The calculation is shown below:
(70 + 90 + 170 + 180 + 170 + 90 + 70 + 40) ÷ 8 = 110

click to show answer

Another important piece of interpreting your data involves understanding units of measurement. The units of measurement used in the WHO guidelines are microgram per cubic meter (µg/m³). These units express the mass of an air pollutant per a cubic meter of air. However, other units are commonly used such as ppm (parts per million) or ppb (parts per billion). Parts per million refers to how many particles of an air pollutant are present in a given sample air composed of 1 million particles. It may be helpful to think of X ppm as a fraction X/1,000,000. If the measurements you attained from your area are given in units other than (µg/m³), consider approximating your data in (µg/m³) by typing into your web browser “convert [units] to µg/m³.”

The WHO air quality guidelines

	PM_2.5	PM₁₀	O₃	NO₂	SO₂
Annual mean (µg/m³)	10	20		40
24 hour mean (µg/m³)	25	50			20
8 hour mean (µg/m³)			100
1 hour mean (µg/m³)				200
10 minute mean (µg/m³)					500

How did the measurements from your area compare with the thresholds set by the WHO?
To learn more about the WHO air quality guidelines visit: http://www.who.int/mediacentre/factsheets/fs313/en/

Interpreting your qualitative data

Qualitative data provides information about qualities, rather than quantities. In terms of air quality sensing, qualitative data measures the relative fluctuations in air pollutant levels. Although citizens rarely attain the high-grade sensors needed to provide high accurately quantitative, citizens can easily attain sensors that provide meaningful qualitative data.

We have provided instructions on our website on how to build low-cost, portable air quality sensors that measure qualitative data. One of the benefits of using a small portable sensor, is that measurements can be taken at almost anywhere to gain an assessment of air quality in local environments. In fact, this is an advantage of low-cost portable sensors that high-grade government sensors do not have. If a government does mandate air quality sensing, the monitoring stations are usually stationary and dispersed throughout an area.
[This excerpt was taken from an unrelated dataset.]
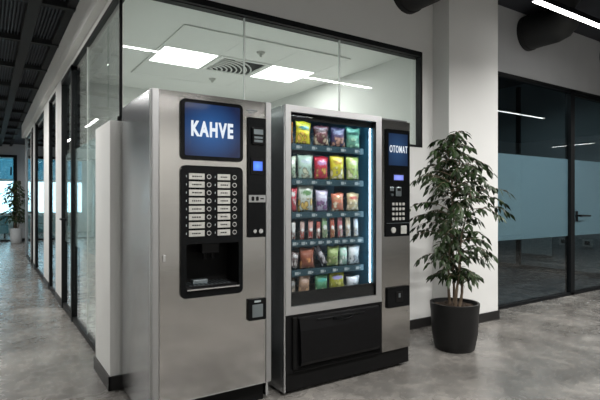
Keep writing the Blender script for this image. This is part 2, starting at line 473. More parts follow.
# corridor side: glazed bays between white columns
struct(MB().box(0.67, 0.83, WY, 12.6, 2.67, 3.0).box(0.67, 0.83, WY, 3.77, 3.0, 3.45).build('wall_corridor_bulkhead', M['wall']))
for y0, y1 in ((6.16, 6.80), (7.58, 8.30), (9.95, 10.28), (10.64, 10.86)):
    struct(MB().box(0.735, 0.85, y0, y1, 0, 2.67).build('wall_column', M['white']))
    struct(MB().box(0.727, 0.735, y0-0.008, y1+0.008, 0, 0.09).box(0.727, 0.85, y0-0.008, y0, 0, 0.09).build('baseboard_column', M['skirting']))
struct(MB().box(0.735, 0.95, 12.15, 12.6, 0, 3.0).build('wall_corridor_end_column', M['room_dark']))
bays = [(3.77, 5.37), (6.80, 7.58), (8.30, 9.80), (10.86, 12.15)]
for i, (y0, y1) in enumerate(bays):
    f = MB().box(GX-0.01, GX+0.05, y0, y1, 0.0, 0.05).box(GX-0.01, GX+0.05, y0, y1, 2.60, 2.625)
    if i == 0: f.box(GX-0.01, GX+0.05, WY+0.06, y0, 2.60, 2.625)
    if i == 1: f.box(GX-0.012, GX+0.05, y1-0.09, y1, 0, 2.62)
    if i == 2: f.box(GX-0.012, GX+0.05, y1-0.06, y1, 0, 2.62)
    if i == 3: f.box(GX-0.012, GX+0.05, y0, y0+0.05, 0, 2.62)
    f = struct(f.build('window_%d' % (i+2), M['black']))
    h = MB().box(GX-0.012, GX+0.05, y0 if i else WY+0.1, y1, 2.625, 2.67).build('head_trim', M['white']); h.parent = f
    p = MB().box(GX+0.008, GX+0.016, y0, y1, 0.05, 2.60)
    if i == 0: p.box(GX+0.008, GX+0.016, WY+0.06, y0, 1.75, 2.60)
    p = p.build('pane', M['glass']); p.parent = f
    q = MB().box(GX+0.018, GX+0.020, y0, y1, 0.77, 1.76).build('frosted_film', M['frost_side']); q.parent = f
    if i == 0:
        j = MB().box(GX+0.006, GX+0.018, 4.62, 4.625, 0.05, 2.60).build('glass_joint', M['glass_edge']); j.parent = f
# corridor doors
for i, (y0, y1, hy) in enumerate(((5.37, 6.16, 5.86), (9.80, 9.95, None), (10.28, 10.64, 10.36))):
    if hy is None:
        continue
    d = struct(MB().box(GX-0.02, GX+0.06, y0, y0+0.06, 0, 2.62).box(GX-0.02, GX+0.06, y1-0.03, y1, 0, 2.62)
               .box(GX-0.02, GX+0.06, y0, y1, 2.57, 2.62).box(GX-0.01, GX+0.05, y0, y1, 0.0, 0.06).build('door_%d' % (i+1), M['black']))
    h = MB().box(GX-0.012, GX+0.05, y0, y1, 2.62, 2.67).build('head_trim', M['white']); h.parent = d
    p = MB().box(GX+0.010, GX+0.018, y0+0.06, y1-0.03, 0.06, 2.57).build('pane', M['glass']); p.parent = d
    q = MB().box(GX+0.020, GX+0.022, y0+0.1, y1-0.03, 0.77, 1.76).build('frosted_film', M['frost_side']); q.parent = d
    k = MB().cyl((GX-0.055, hy-0.07, 1.03), (GX-0.055, hy+0.07, 1.03), 0.012).cyl((GX-0.055, hy-0.06, 1.03), (GX-0.01, hy-0.06, 1.03), 0.014).box(GX-0.014, GX-0.004, hy-0.09, hy-0.03, 0.96, 1.10).build('door_handle', M['black']); k.parent = d
struct(MB().box(0.735, 0.85, 9.80, 9.95, 0, 2.67).build('wall_corridor_mullion', M['black']))

# corridor ceiling: slatted metal tiles between black beams
struct(MB().box(-2.2, 1.6, 3.45, 17.6, 3.02, 3.12).build('ceiling_corridor', M['dark_ceiling']))
struct(MB().box(-2.2, 0.67, 3.41, 3.45, 2.93, 3.45).build('wall_corridor_ceiling_edge', M['wall']))
b = MB()
for x in (-1.8, -0.75, 0.30): b.box(x, x+0.10, 3.45, 17.4, 2.93, 3.02)
b.box(0.60, 0.67, 3.45, 17.4, 2.95, 3.02)
yy = 4.69
while yy < 17.3:
    b.box(-2.2, 0.67, yy, yy+0.07, 2.935, 3.02); yy += 1.2
struct(b.build('ceiling_beams', M['beam']))
b = MB()
x = -0.60
while x < 0.59:
    if not (0.28 < x < 0.42): b.box(x, x+0.012, 3.5, 17.4, 2.99, 3.02)
    x += 0.030
struct(b.build('ceiling_slats', M['slat']))

# end of the corridor
struct(MB().plate(-2.2, 4.2, 0, 3.02, 17.4, 17.5, holes=[(-1.6, 0.74, 0, 2.62)]).build('wall_corridor_end', M['grey_wall']))
struct(MB().box(-2.2, 4.2, 17.36, 17.4, 0.0, 0.001).box(0.80, 4.2, 17.385, 17.4, 0, 0.08).build('baseboard_corridor_end', M['skirting']))
d = struct(MB().plate(-1.6, 0.80, 0.0, 2.68, 17.37, 17.45, holes=[(-1.54, 0.70, 0.05, 2.60)]).build('door_4', M['black']))
p = MB().box(-1.54, 0.70, 17.40, 17.41, 0.05, 2.60).build('pane', M['glass']); p.parent = d
p = MB().box(0.62, 0.66, 17.34, 17.40, 2.05, 2.30).build('door_closer', M['black']); p.parent = d
struct(MB().box(1.7, 1.8, 12.6, 17.4, 0, 3.02).box(0.95, 1.7, 12.5, 12.6, 0, 3.02).build('wall_nook', M['grey_wall']))
# bright lobby beyond: low wall, clear window, sky-tinted sheet above
struct(MB().plate(-2.2, 4.2, 0, 3.1, 21.6, 21.7, holes=[(-1.8, 4.0, 0.75, 2.9)]).build('wall_lobby', M['white']))
struct(MB().box(-2.4, 4.3, 17.5, 21.7, 3.1, 3.2).build('ceiling_lobby', M['white']))
struct(MB().box(4.2, 4.3, 17.4, 21.7, 0, 3.1).build('wall_lobby_right', M['white']))
wl = struct(MB().box(-1.8, 4.0, 21.6, 21.66, 2.02, 2.10).box(-1.8, 4.0, 21.6, 21.66, 0.75, 0.80).build('window_6', M['white']))
p = MB().box(-1.8, 4.0, 21.63, 21.64, 0.8, 2.9).build('pane', M['glass']); p.parent = wl
q = MB().box(-1.8, 4.0, 21.645, 21.65, 2.10, 2.9).build('sky_tint_film', M['sky_tint_film']); q.parent = wl  # tinted sheet added so the overbright sky behind it shows blue

# meeting room behind the window wall
struct(MB().box(0.83, 3.70, 3.41, 6.6, 2.75, 2.85).build('ceiling_meeting_room', M['ceiling_white']))
struct(MB().box(0.83, 3.66, 3.41, 6.6, 0.0, 0.006).build('floor_meeting_room', M['pale_floor']))  # pale sheet added over the concrete to bounce light up to the ceiling
struct(MB().box(0.80, 3.75, 6.6, 6.75, 0, 3.0).build('wall_meeting_room_back', M['white']))
struct(MB().box(3.66, 3.80, 3.46, 8.2, 0, 3.45).build('wall_meeting_room_right', M['white']))
# rooms further down the corridor get daylight from their outer side
struct(MB().box(0.85, 4.2, 6.75, 12.5, 2.9, 3.0).build('ceiling_office', M['white']))
struct(MB().box(1.8, 4.2, 12.5, 12.6, 0, 3.0).build('wall_office_end', M['white']))
struct(MB().box(3.8, 4.2, 8.2, 8.3, 0, 3.0).box(0.85, 3.66, 8.6, 8.68, 0, 2.9).build('wall_office_divider', M['white']))
wo = struct(MB().box(4.1, 4.2, 8.3, 12.5, 0, 0.7).box(4.1, 4.2, 8.3, 12.5, 2.6, 2.9).box(4.1, 4.2, 9.7, 9.76, 0.7, 2.6).box(4.1, 4.2, 11.1, 11.16, 0.7, 2.6).build('window_7', M['white']))
p = MB().box(4.14, 4.15, 8.3, 12.5, 0.7, 2.6).build('pane', M['glass']); p.parent = wo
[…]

Although this method of monitoring does provide an overall assessment of the air quality in a particular region, it cannot account for the local fluctuations in air quality between monitoring stations.

As a result of their portability, the sensors presented on our website can give an assessment of the air quality that is tailored to the daily life of each individual. For example, measurements can be taken from inside the home, on route to work, inside the workplace and so on. In order to make the data more meaningful, it is also important to interpret collected data relative to reference measurements. To illustrate this, perhaps you noticed dramatic spike in particulate matter levels when walking past a construction site in which the workers are all wearing air quality masks. This could act as a reference measurement that represents poor air quality. If particulate matter levels at the workplace remained as high as those at the construction site, this would pose concern.
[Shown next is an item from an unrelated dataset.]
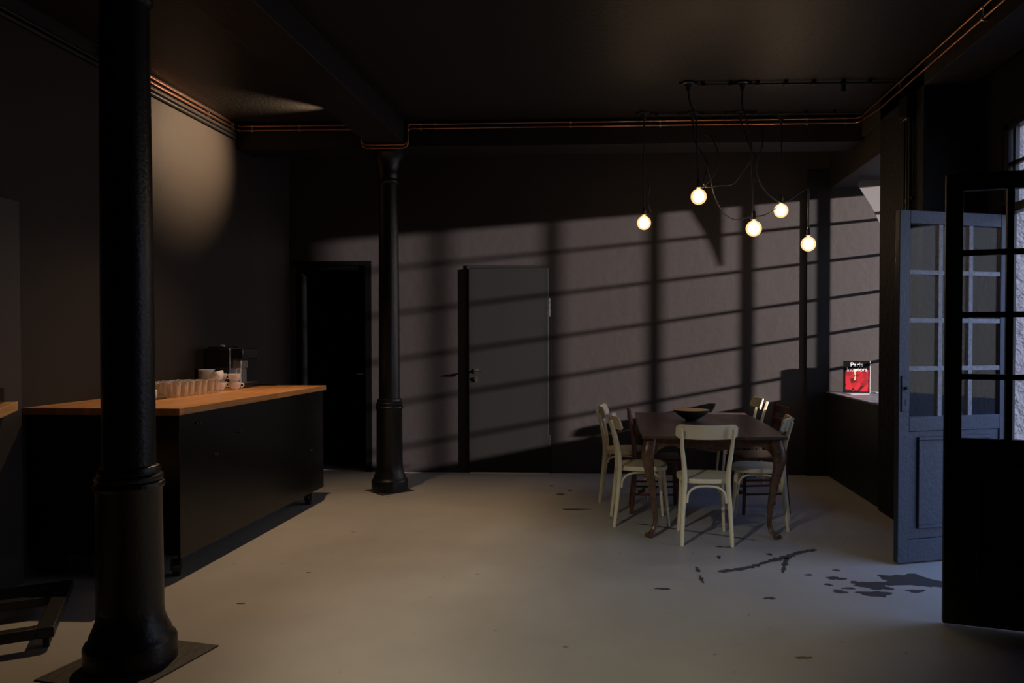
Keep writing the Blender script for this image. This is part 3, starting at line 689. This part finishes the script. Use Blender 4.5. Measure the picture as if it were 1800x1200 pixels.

Here is an example of particulate matter measurements taken while walking outdoors, walking near a smoker, and then walking inside once again. A later measurement was also taken in which the sensor was exposed to smoke from a candle burning under a beaker.
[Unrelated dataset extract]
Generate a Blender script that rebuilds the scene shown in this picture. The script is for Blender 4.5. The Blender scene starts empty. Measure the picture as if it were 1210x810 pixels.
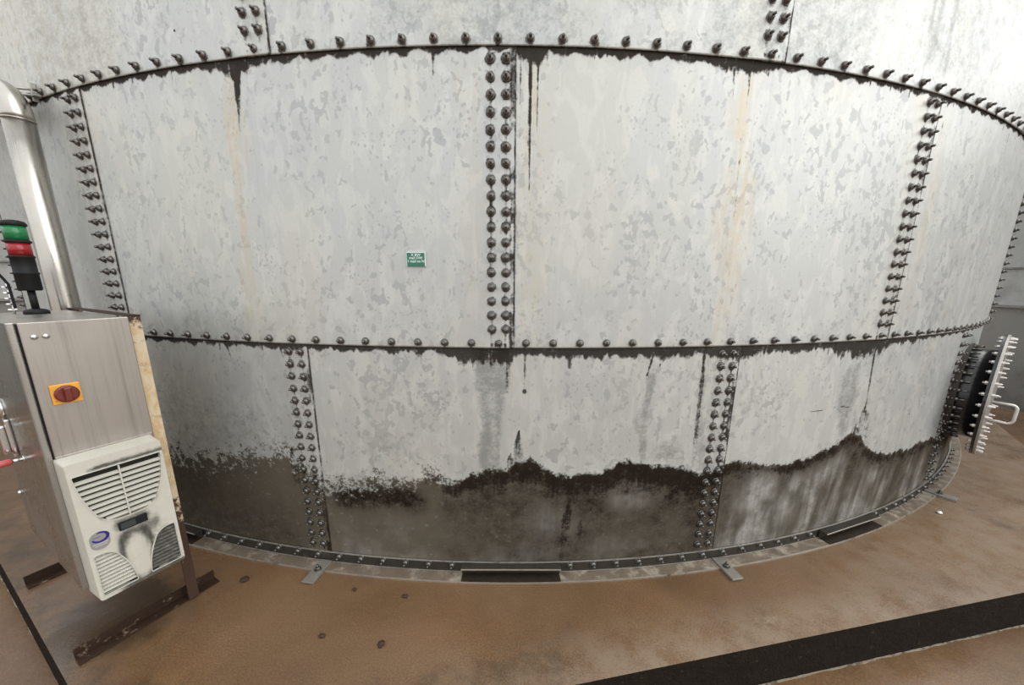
import bpy, bmesh, math, random
import numpy as np
from mathutils import Matrix, Vector

random.seed(7)
S = bpy.context.scene
COL = S.collection

# ------------------------------------------------------------------ camera
F_PX, PITCH, ROLL, YAW = 433.0, 0.21835, -0.00655, 0.00577
CX, CY = 606.1, 428.5
R = 7.51722                       # tank radius
CAM = Vector((0.0, -R - 1.96922, 1.78701))
_cp, _sp, _cy, _sy = math.cos(PITCH), math.sin(PITCH), math.cos(YAW), math.sin(YAW)
_r = Vector((_cy, -_sy, 0)); _f = Vector((_sy*_cp, _cy*_cp, -_sp)); _u = Vector((_sy*_sp, _cy*_sp, _cp))
_cr, _sr = math.cos(ROLL), math.sin(ROLL)
right, up = _cr*_r - _sr*_u, _sr*_r + _cr*_u
cam_d = bpy.data.cameras.new('camera'); cam = bpy.data.objects.new('camera', cam_d); COL.objects.link(cam)
cam_d.sensor_fit = 'HORIZONTAL'; cam_d.sensor_width = 36.0; cam_d.lens = F_PX/1210*36
cam_d.shift_x = (605-CX)/1210; cam_d.shift_y = (CY-405)/1210
cam_d.clip_start = 0.05; cam_d.clip_end = 500
m = Matrix((right, up, -_f)).transposed().to_4x4(); m.translation = CAM
cam.matrix_world = m
S.camera = cam

# ------------------------------------------------------------------ sky, light, exposure
S.view_settings.view_transform = 'Standard'; S.view_settings.look = 'None'
S.view_settings.gamma = 1.0; S.view_settings.use_curve_mapping = False
S.view_settings.exposure = 0.0
SKY_STRENGTH = 1.45
world = bpy.data.worlds.new('overcast_sky'); S.world = world; world.use_nodes = True
wt = world.node_tree; wt.nodes.clear()
w_out = wt.nodes.new('ShaderNodeOutputWorld'); w_bg = wt.nodes.new('ShaderNodeBackground')
w_tc = wt.nodes.new('ShaderNodeTexCoord'); w_sep = wt.nodes.new('ShaderNodeSeparateXYZ')
w_ramp = wt.nodes.new('ShaderNodeValToRGB')
wt.links.new(w_tc.outputs['Generated'], w_sep.inputs[0]); wt.links.new(w_sep.outputs['Z'], w_ramp.inputs[0])
cr = w_ramp.color_ramp
cr.elements[0].position = 0.0; cr.elements[0].color = (0.80, 0.81, 0.815, 1)
cr.elements[1].position = 0.75; cr.elements[1].color = (1.12, 1.14, 1.15, 1)
e = cr.elements.new(0.22); e.color = (0.88, 0.895, 0.90, 1)
wt.links.new(w_ramp.outputs[0], w_bg.inputs['Color']); w_bg.inputs['Strength'].default_value = SKY_STRENGTH
wt.links.new(w_bg.outputs[0], w_out.inputs[0])
sun_d = bpy.data.lights.new('cloud_veiled_sun', 'SUN'); sun = bpy.data.objects.new('cloud_veiled_sun', sun_d); COL.objects.link(sun)
sun_d.energy = 1.95; sun_d.angle = math.radians(70); sun_d.color = (1.0, 0.985, 0.96)
sun.rotation_euler = Vector((-1.0, 0.30, -0.80)).to_track_quat('-Z', 'Y').to_euler()
sun.location = (6, -14, 12)

# ------------------------------------------------------------------ helpers
def tag(o, label=None, cat=None, group=None, kind=None):
    if label: o['label'] = label
    if cat: o['category'] = cat
    if group: o['group'] = group
    if kind: o['kind'] = kind
    return o

def empty(name, loc=(0, 0, 0)):
    o = bpy.data.objects.new(name, None); COL.objects.link(o); o.location = loc
    o.empty_display_size = 0.1
    return o

class MB:
    """collects shapes into ONE mesh"""
    def __init__(s): s.v = []; s.f = []; s.sm = []; s.mi = []; s.cur = 0
    def add(s, vs, fs, smooth=False):
        b = len(s.v); s.v += [tuple(x) for x in vs]
        for f in fs: s.f.append(tuple(b+i for i in f)); s.sm.append(smooth); s.mi.append(s.cur)
    def box(s, a, b, fr=None):
        x0, y0, z0 = a; x1, y1, z1 = b
        vs = [(x, y, z) for z in (z0, z1) for y in (y0, y1) for x in (x0, x1)]
        fs = [(0, 2, 3, 1), (4, 5, 7, 6), (0, 1, 5, 4), (2, 6, 7, 3), (0, 4, 6, 2), (1, 3, 7, 5)]
        if fr: vs = [fr(*q) for q in vs]
        s.add(vs, fs)
    def cbox(s, a, b, c=0.004, fr=None):
        """box with chamfered edges"""
        x0, y0, z0 = a; x1, y1, z1 = b
        c = min(c, abs(x1-x0)*.45, abs(y1-y0)*.45, abs(z1-z0)*.45)
        bm = bmesh.new(); bmesh.ops.create_cube(bm, size=1)
        for v in bm.verts: v.co = Vector(((x0+x1)/2+v.co.x*(x1-x0), (y0+y1)/2+v.co.y*(y1-y0), (z0+z1)/2+v.co.z*(z1-z0)))
        bmesh.ops.bevel(bm, geom=list(bm.edges), offset=c, segments=2, affect='EDGES', profile=0.6)
        bm.verts.index_update()
        vs = [tuple(v.co) for v in bm.verts]; fs = [[v.index for v in f.verts] for f in bm.faces]; bm.free()
        if fr: vs = [fr(*q) for q in vs]
        s.add(vs, fs)
    def lathe(s, prof, n=16, fr=None, smooth=True):
        """profile [(r, h)] around local z"""
        vs = []; fs = []
        for r, h in prof:
            for k in range(n):
                a = 2*math.pi*k/n; vs.append((r*math.cos(a), r*math.sin(a), h))
        for j in range(len(prof)-1):
            for k in range(n):
                fs.append((j*n+k, j*n+(k+1) % n, (j+1)*n+(k+1) % n, (j+1)*n+k))
        fs.append(tuple(range(n-1, -1, -1))); fs.append(tuple((len(prof)-1)*n+k for k in range(n)))
        if fr: vs = [fr(*q) for q in vs]
        s.add(vs, fs, smooth)
    def tube(s, path, r, n=14, cap=True):
        path = [Vector(p) for p in path]; vs = []; fs = []
        ref = Vector((0, 0, 1))
        t0 = (path[1]-path[0]).normalized()
        if abs(t0.dot(ref)) > .9: ref = Vector((1, 0, 0))
        nrm = (ref - t0*ref.dot(t0)).normalized()
        for i, q in enumerate(path):
            t = (path[min(i+1, len(path)-1)]-path[max(i-1, 0)]).normalized()
            nrm = (nrm - t*nrm.dot(t)).normalized(); bn = t.cross(nrm)
            for k in range(n):
                a = 2*math.pi*k/n; vs.append(q + (nrm*math.cos(a)+bn*math.sin(a))*r)
        for j in range(len(path)-1):
            for k in range(n): fs.append((j*n+k, j*n+(k+1) % n, (j+1)*n+(k+1) % n, (j+1)*n+k))
        s.add(vs, fs, True)
        if cap:
            b = len(s.v)-len(vs)
            s.f += [tuple(b+k for k in range(n-1, -1, -1)), tuple(b+(len(path)-1)*n+k for k in range(n))]
            s.sm += [False, False]; s.mi += [s.cur]*2
    def prism(s, poly, z0, z1, fr=None):
        n = len(poly)
        vs = [(x, y, z0) for x, y in poly]+[(x, y, z1) for x, y in poly]
        fs = [tuple(range(n-1, -1, -1)), tuple(range(n, 2*n))]+[(k, (k+1) % n, n+(k+1) % n, n+k) for k in range(n)]
        if fr: vs = [fr(*q) for q in vs]
        s.add(vs, fs)
    def mesh(s, name, mats):
        me = bpy.data.meshes.new(name); me.from_pydata(s.v, [], s.f)
        for mt in (mats if isinstance(mats, (list, tuple)) else [mats]): me.materials.append(mt)
        me.polygons.foreach_set('use_smooth', s.sm); me.polygons.foreach_set('material_index', s.mi)
        bm = bmesh.new(); bm.from_mesh(me); bmesh.ops.recalc_face_normals(bm, faces=bm.faces); bm.to_mesh(me); bm.free()
        me.update(); return me
    def build(s, name, mats, parent=None):
        o = bpy.data.objects.new(name, s.mesh(name, mats)); COL.objects.link(o)
        if parent:
            o.parent = parent
            if any(abs(c) > 1e-9 for c in parent.location): o.matrix_parent_inverse = parent_world(parent).inverted()
        return o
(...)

As you may notice, particulate matter levels peaked when walking outside, and stepping inside to a building. This was attributed to blowing dust particles located near the entrance to the building. Peaks were also noticed when the sensor was near smoke from a cigarette (from 2-4 minutes). During this time interval, the largest peak in particulate matter occurred when the cigarette was diffused and held just above the sensor. From 8-11 minutes, the sensor was exposed to the smoke from a candle contained under a beaker. Since smoke was not able to escape, it is understandable that the levels of particulate matter were much higher than being outside near a smoker.